The Importance Of Being Idle
Bloomberg Businessweek|July 31, 2017

Washington is wrapped up in getting work done—even if a hot August won’t produce anything. Time to take a break

Peter Coy
The Importance Of Being Idle

Gina McIntosh was born in France to Italian parents, is married to a Canadian, and runs a bed-and-breakfast in Saint-Saturninlès-Apt—about an hour-and-a-half drive north of Marseille—that caters to travelers from all parts of Europe as well as South Africa, Australia, and the U.S. So she knows a thing or two about different nations’ attitudes toward time off from work. Nobody, she says, takes vacations as seriously as her fellow French: “French people, for sure, they take their vacation in August. That’s not even a question. You can’t touch the vacation of French people. That’s part of their right. They fought for it. It is something that is very engraved in the rights of the French people.”

Americans are … different. Sure, they dig their toes in the sand every summer, but they don’t believe vacations are enshrined in the Declaration of the Rights of Man and of the Citizen. Vacationing Americans are more likely to sneak a peak at their work email once a day, or once every 10 minutes. They’re torn between worrying that the office won’t function without them or—worse—that it will function just fine without them.

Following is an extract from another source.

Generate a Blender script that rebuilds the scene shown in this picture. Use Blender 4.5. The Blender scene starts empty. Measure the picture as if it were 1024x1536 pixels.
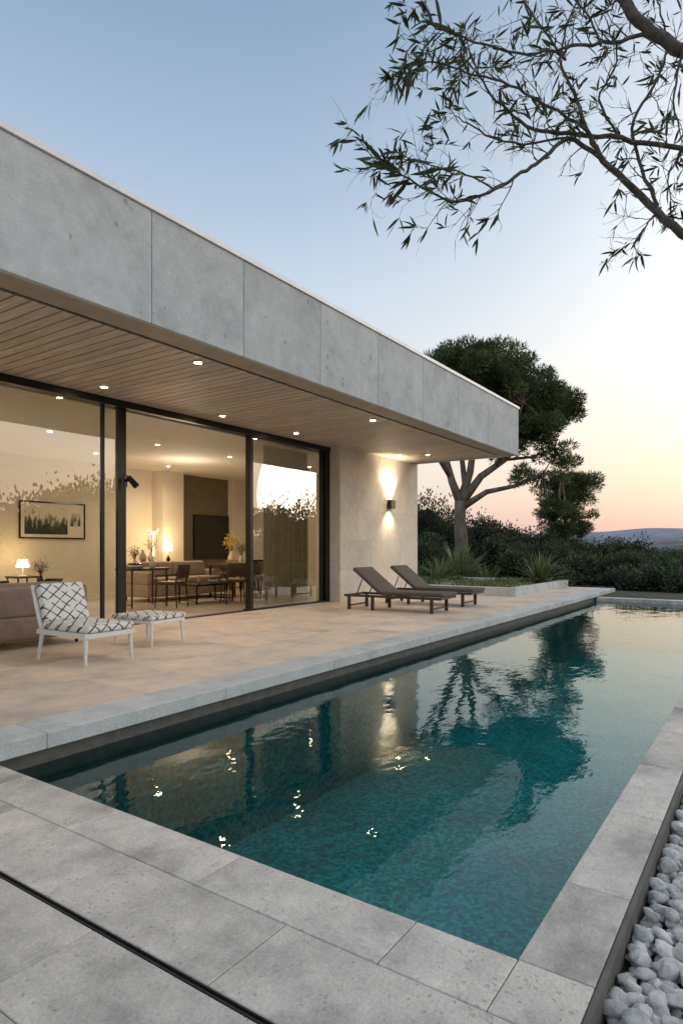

And it’s laughably easy to get Americans to feel guilty about taking time off when they haven’t accomplished what they were supposed to get done before they left.

On July 19, President Trump played on the vacation guilt of members of Congress when he demanded that they postpone their August recess until they managed to repeal and replace the Affordable Care Act. “We shouldn’t leave town until this is complete—until this bill is on my desk and until we all go over to the Oval Office,” he told Republican senators at a White House lunch meeting.